Maintenance windows

Your organization might have some planned or ad hoc periods of time during which your system undergoes maintenance activities that can cause service disruption. During such periods, you might not want to receive notifications that your services are down. Additionally, such periods shouldn't be taken into account when monitoring the availability of your system. To avoid such situations, you can exclude these periods by defining maintenance windows.

Maintenance windows enable Dynatrace to identify periods of possibly abnormal operation such as downtimes, reduced performance periods, and high-traffic events during load tests. Defining maintenance windows during times of abnormal operation helps you reduce alert spam and keep your baselines clean for accurate monitoring and alerting.

In general, it's good practice to keep your performance monitoring system informed of scheduled maintenance to ensure accurate monitoring data. Dynatrace enables you to define maintenance windows using either the Configuration API or the Dynatrace web UI.

You can have up to 2000 maintenance windows per monitoring environment. This limit applies to all maintenance windows regardless of state.

Maintenance window types

Dynatrace distinguishes between two types of maintenance windows: planned and unplanned.

Planned
Unplanned
Defined in advance
Defined retroactively or for an ongoing outage
Excluded from regular baseline calculation
Excluded from regular baseline calculation

Maintenance window effects on baseline calculation

Once a maintenance window is defined, Dynatrace automatically excludes the configured time period from baseline calculations. With this approach, any response time anomalies that occur during the maintenance window won't negatively influence your overall service and application baselines.

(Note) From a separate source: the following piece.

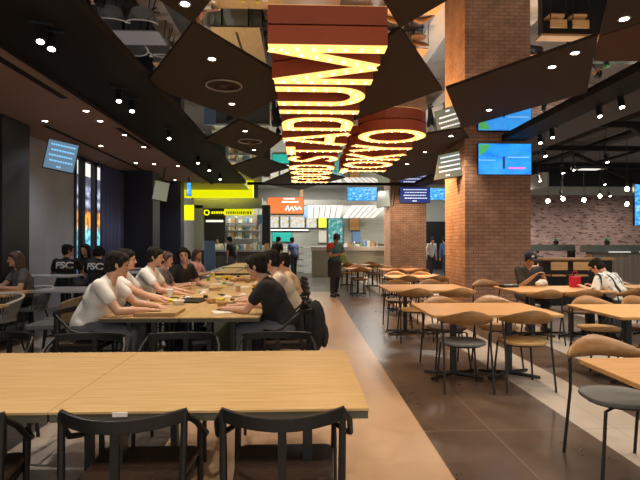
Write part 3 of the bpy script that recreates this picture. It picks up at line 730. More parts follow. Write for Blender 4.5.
for i, (px, l) in enumerate([(283, 'nearer the teal panel'), (300, 'beside the worker')]):
    t = thing('display_shelf', 'white metal shelf rack filled with goods at the far shop, ' + l, 'shelf', (P(px + (8 if i else 10), 0, 21.5)[0], 21.5, 0))
    for k in range(5): MB().box(-.45, .45, -.2, .2, .1 + k * .28, .12 + k * .28).build('shelf_board', 'white', t)
    for sx in (-1, 1): MB().box(sx * .44 - .015, sx * .44 + .015, -.2, .2, 0, 1.3).build('side_frame', 'metal_pale', t)
# yellow shop at the left
Ys = 20
t = thing('shop', 'shop with yellow lit fascia and yellow lettering at the far left', 'shop', (P(228, 0, Ys)[0], Ys, 0)); cx = t.location.x
def sb(px0, px1, py0, py1, dy, d, nm, m, par=None):
    a = ony(px0, py1, Ys + dy); b = ony(px1, py0, Ys + dy)
    return MB().box(a[0] - cx, b[0] - cx, dy, dy + d, a[2], b[2]).build(nm, m, par or t)
struct('ceiling', MB().box(-5.4, -2.1, 17.2, 19.4, 3.55, 3.7), 'yellow_paint', 'yellow ceiling strip before the shop')
sb(164, 253, 183, 197, -.6, .3, 'yellow_fascia', 'yellow_glow'); sb(194, 262, 198, 208, 0, .3, 'grey_fascia', 'ceil_grey')
sb(194, 203, 205, 250, 0, .3, 'pillar', 'metal_pale'); sb(150, 203, 205, 220, .4, .2, 'wall_glow_band', 'yellow_glow')  # glowing box stands in for the yellow light on the metal wall
sb(203, 225, 207, 242, .3, .2, 'dark_panel', 'wall_black'); sb(206, 223, 220, 222, .25, .05, 'light_bar', 'strip_white')
sb(224, 262, 214, 246, 1.2, .1, 'kitchen_wall', 'metal_pale'); sb(262, 270, 205, 252, 0, .4, 'pillar', 'wall_black')
sg = sb(204, 253, 209, 215, .1, .1, 'sign_board', 'yellow_glow')
a = ony(203.5, 215.4, Ys + .05); b = ony(224, 208.5, Ys + .05)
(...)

It's a good idea to define your maintenance windows before performing any load testing. Using maintenance windows during load testing ensures that any load spikes, longer-than-usual response times, or increased error rates don't negatively influence your overall baselining.

How maintenance windows work

Once you've defined your maintenance windows, use Under maintenance filter on the Problems page to view a list of problems that occurred during the maintenance windows.

If you choose to completely disable problem detection during maintenance windows, no detected problems will be displayed on the Problems page. Note that in this case the detected problems will never be displayed, even if they still exist after the maintenance period is over.

Problems during maintenance windows

When you view an entity overview page and select a global timeframe during which the selected entity was under maintenance, Dynatrace shows you the details on the Maintenance tile. If the entity is included in multiple maintenance periods, Dynatrace shows you the most recent window and a count of how many maintenance windows the entity experienced during the selected timeframe.